Tracy Babbidge, chief of DEEP’s Bureau of Energy and Technology Policy, has heard the shared solar criticism for several years. She chuckles that the original complaints were that the pilot was too slow, and now some complain the application period is too fast.

“Our goal in doing this,” she said of the revised RFP, “Was to insure that, even though it’s a pilot, we’re looking at deployment of a program that could be scaled up.”

In setting the price cap, she said DEEP had the benefit of being able to compare prices among the many clean energy procurements they’d done. But that’s exactly the problem, some say – shared solar is not like other programs.

“This has not been DEEP’s finest hour,” said Rep. Jonathan Steinberg, D-Westport, a member of the legislature’s Energy and Technology Committee who had pushed hard for a full shared solar program. “I don’t want to blame it on them, but I don’t want to give them too much slack either.”

He said the program needs to address long-term targets, such as lessening pressure on the electric grid, meeting renewable energy goals as part of combating climate change and creating clean energy jobs – really good ones, he said. “I want to cry because we saw this opportunity years ago.”
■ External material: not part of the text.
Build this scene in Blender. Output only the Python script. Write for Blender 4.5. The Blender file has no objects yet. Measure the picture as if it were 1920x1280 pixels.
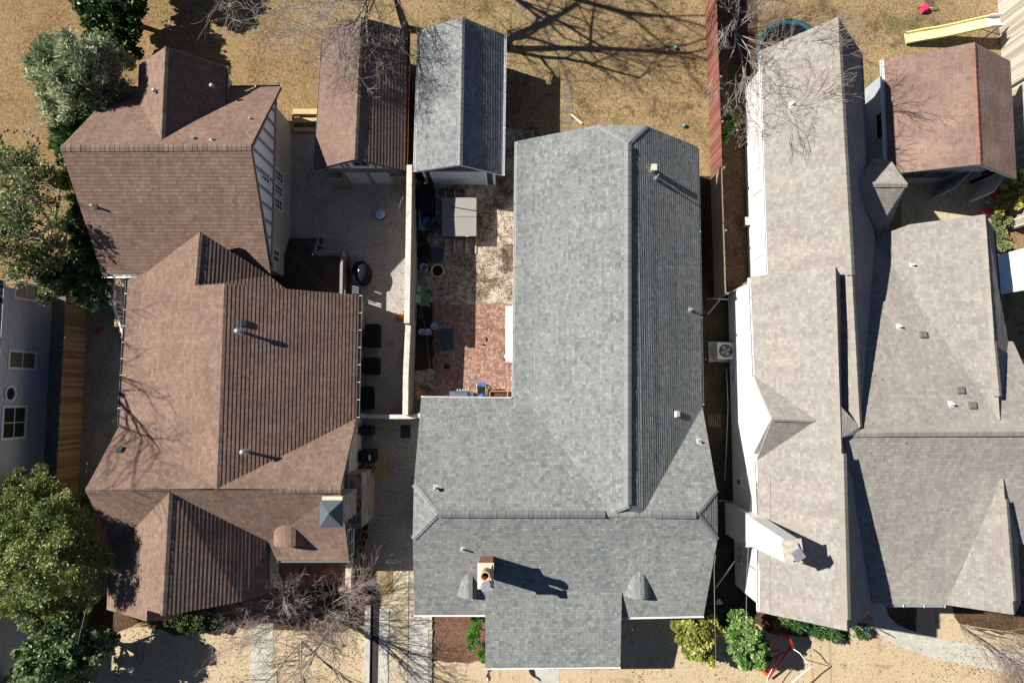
import bpy, bmesh, math, random
from mathutils import Vector, Matrix
from mathutils import noise as mnoise
from mathutils.geometry import tessellate_polygon, intersect_ray_tri
R=random.Random(7)
sc=bpy.context.scene; COL=sc.collection
F=1280.0; H=36.6; TH=math.radians(4.5); CT,ST=math.cos(TH),math.sin(TH)
CAM=Vector((0,0,H))
def ray(px,py):
    x=(px-960)/F; y=-(py-640)/F
    return Vector((x, y*CT+ST, y*ST-CT))
def P(px,py,h=0.0):            # a point of the place at height h, surveyed from the photograph
    d=ray(px,py); return CAM+d*((H-h)/-d.z)
def PX(px,py,X):
    d=ray(px,py); return CAM+d*(X/d.x)
def PY(px,py,Y):
    d=ray(px,py); return CAM+d*(Y/d.y)
# ---------------------------------------------------------------- mesh builder
class MB:
    def __init__(s): s.v=[]; s.f=[]; s.uv=[]; s.sm=[]; s.marks=[]
    def mat(s,i): s.marks.append((len(s.f),i))
    def face(s,pts,uv=None,smooth=False):
        n=len(s.v); s.v+= [tuple(p) for p in pts]; s.f.append(tuple(range(n,n+len(pts))))
        s.uv+= uv if uv else [(p[0]+p[1],p[2]) for p in pts]; s.sm.append(smooth)
    def box(s,x0,x1,y0,y1,z0,z1):
        if x0>x1:x0,x1=x1,x0
        if y0>y1:y0,y1=y1,y0
        c=[Vector((x,y,z)) for z in (z0,z1) for y in (y0,y1) for x in (x0,x1)]
        s.hexa(c)
    def hexa(s,c):   # c: 8 corners z-major, y, x
        for a in ((0,2,3,1),(4,5,7,6),(0,1,5,4),(2,6,7,3),(0,4,6,2),(1,3,7,5)):
            s.face([c[i] for i in a])
    def obox(s,c,dx,dy,z0,z1,ang=0,taper=1.0):
        ca,sa=math.cos(ang),math.sin(ang); out=[]
        for z,t in ((z0,1.0),(z1,taper)):
            for y in (-dy/2,dy/2):
                for x in (-dx/2,dx/2):
                    out.append(Vector((c[0]+(x*ca-y*sa)*t,c[1]+(x*sa+y*ca)*t,z)))
        s.hexa(out)
    def beam(s,a,b,w,h):   # box beam from a to b, width w (horizontal), height h
        a=Vector(a);b=Vector(b);d=(b-a).normalized()
        side=d.cross(Vector((0,0,1)))
        if side.length<1e-3: side=Vector((1,0,0))
        side.normalize(); up=side.cross(d).normalized()
        c=[]
        for k in (-h/2,h/2):
            for q in (a,b):
                for j in (-w/2,w/2): c.append(q+side*j+up*k)
        s.hexa(c)
    def tube(s,pts,r,n=6,cap=True):
        pts=[Vector(p) for p in pts]; m=len(pts)
        if not hasattr(r,'__len__'): r=[r]*m
        rings=[]; ref=None
        for i,p in enumerate(pts):
            d=(pts[min(i+1,m-1)]-pts[max(i-1,0)])
            if d.length<1e-7: d=Vector((0,0,1))
            d.normalize()
            if ref is None:
                ref=d.cross(Vector((.3,.5,.81)))
                if ref.length<1e-3: ref=d.cross(Vector((1,0,0)))
            ref=(ref-d*ref.dot(d)).normalized(); o=d.cross(ref)
            rings.append([p+(ref*math.cos(2*math.pi*k/n)+o*math.sin(2*math.pi*k/n))*r[i] for k in range(n)])
        base=len(s.v)
        for rg in rings: s.v+=[tuple(q) for q in rg]
        for i in range(m-1):
            for k in range(n):
                a=base+i*n+k;b=base+i*n+(k+1)%n
                s.f.append((a,b,b+n,a+n)); s.uv+=[(0,0)]*4; s.sm.append(True)
        if cap and n>3:
            s.f.append(tuple(base+k for k in range(n))[::-1]); s.uv+=[(0,0)]*n; s.sm.append(False)
            s.f.append(tuple(base+(m-1)*n+k for k in range(n))); s.uv+=[(0,0)]*n; s.sm.append(False)
    def lathe(s,c,prof,n=20,closed=True):   # prof: list of (r,z) about vertical axis at c
        base=len(s.v)
        for r,z in prof:
            for k in range(n):
                a=2*math.pi*k/n; s.v.append((c[0]+r*math.cos(a),c[1]+r*math.sin(a),c[2]+z))
        for i in range(len(prof)-1):
            for k in range(n):
                a=base+i*n+k;b=base+i*n+(k+1)%n
                s.f.append((a,b,b+n,a+n)); s.uv+=[(0,0)]*4; s.sm.append(True)
        if closed:
            s.f.append(tuple(base+(len(prof)-1)*n+k for k in range(n))); s.uv+=[(0,0)]*n; s.sm.append(False)
    def torus(s,c,R1,r,axis,n=20):
        ax=Vector(axis).normalized(); u=ax.cross(Vector((.2,.9,.35))).normalized(); w=ax.cross(u)
        s.tube([Vector(c)+(u*math.cos(2*math.pi*k/n)+w*math.sin(2*math.pi*k/n))*R1 for k in range(n+1)],r,5,False)
    def sphere(s,c,r,n=12,sq=1.0):
        prof=[(max(1e-4,r*math.sin(math.pi*i/n)),-r*sq*math.cos(math.pi*i/n)) for i in range(n+1)]
        s.lathe(c,prof,2*n,False)
    def poly_prism(s,pts,dz):  # 3D polygon extruded down by dz (vertical)
        lo=[Vector(p)-Vector((0,0,dz)) for p in pts]
        tris=tessellate_polygon([[Vector(p) for p in pts]])
        for t in tris:
            a=[pts[i] for i in t]; n=(Vector(a[1])-Vector(a[0])).cross(Vector(a[2])-Vector(a[0]))
            if n.z<0: t=t[::-1]
            s.face([pts[i] for i in t]); s.face([lo[i] for i in t[::-1]])
        for i in range(len(pts)):
            j=(i+1)%len(pts); s.face([pts[i],pts[j],lo[j],lo[i]])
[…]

Mike Trahan, executive director of the industry group Solar Connecticut, has been in the shared solar conversation from the beginning, which he admitted feels like a long time ago. And even though he too preferred a full program over a pilot, “I remain pretty bullish on this,” he said. “This is an experiment and that means that there’s going to be stops and starts, and that makes developers uncomfortable no doubt.”

But he warned that the pilot would only have value if the projects in it can be replicated. “But If developers look and say I can’t make the economics work…” he said, trailing off.

He said he believes at the end of the day there will be a program that works for all parties. But then added dryly: “Whenever that day is.”